According to the Statute of this Court, a person shall be criminally responsible and liable for punishment for a crime within the jurisdiction of the Court if that person in any way contributes to the commission of a crime by a group of persons acting with a common purpose [Article 13(3)(d)]. Such contribution always has to be intentional.  There are different ways in which the crime can be committed.  One way is making this intentional contribution in the knowledge of the intention of the group to commit the crime.

Again, here it is impossible to deny knowledge.  Even if Al-Bashir could claim ignorance of what the janjaweed was doing when it first began, it is impossible to claim ignorance now. 

There are many different ways in which the Government of Sudan has contributed to the crimes of the janjaweed, all intentional.  But the simplest and most obvious is the failure to neutralize and disarm the janjaweed, the failure of the Government of Sudan to restrict the janjaweed to their headquarters, garrison sites, cantonments or communities, something, through the Darfur peace agreement, the Government of Sudan acknowledges it has and has had the power to do.

C. Joint Responsibility 

The statute of this Court criminalizes acts committed jointly with or through others.  It is no defence to a charge under this statute that someone else was the front line perpetrator where that someone else committed the acts as an agent of another, or as part of a common plan with another.  The Statute says:

"A person shall be criminally responsible and liable for punishment for a crime within the jurisdiction of the Court if that person commits such a crime... jointly with another or through another person..." [Article 13(3)(a)].
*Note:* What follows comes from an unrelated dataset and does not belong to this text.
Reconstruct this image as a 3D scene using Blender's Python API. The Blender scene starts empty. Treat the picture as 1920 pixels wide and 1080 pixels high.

Here, the evidence will show that the crimes of the janjaweed were committed jointly with Al Bashir.  Al Bashir acted through the janjaweed, in consort with them, to perpetrate crimes against innocent civilians.

D. Head of state

I remind you that the statute of the court explicitly asserts the irrelevance of official capacity.  The fact that Al-Bashir is the head of state does not make him immune. There is no head of state immunity under the statute of this Court.  The statute specifically says, and I quote:

"This Statute shall apply equally to all persons without any distinction based on official capacity.  In particular, official capacity as a Head of State or Government... shall in no case exempt a person from criminal responsibility under this Statute, nor shall it, in and of itself, constitute a ground for reduction of sentence." [Article 15]

E. Conclusion

When you hear the evidence of the atrocities pile up, remember that Al-Bashir knew all about them, knew they were going to continue to happen, could have prevented them, could have ordered the Popular Defence Forces to stop, could have ordered the air force not to coordinate attacks with the janjaweed, could have ordered the disarming and neutralizing of the janjaweed, could have ordered the janjaweed, the air force and the popular defence forces back to their headquarters, garrison sites, cantonments or communities, could have submitted for investigation and prosecution the perpetrators within the air force, the Popular Defence Forces and janjaweed for their many crimes, could have had his government grant humanitarian agencies access to the displaced and war affected, but chose not to do so.  That makes him, in our view, an international criminal.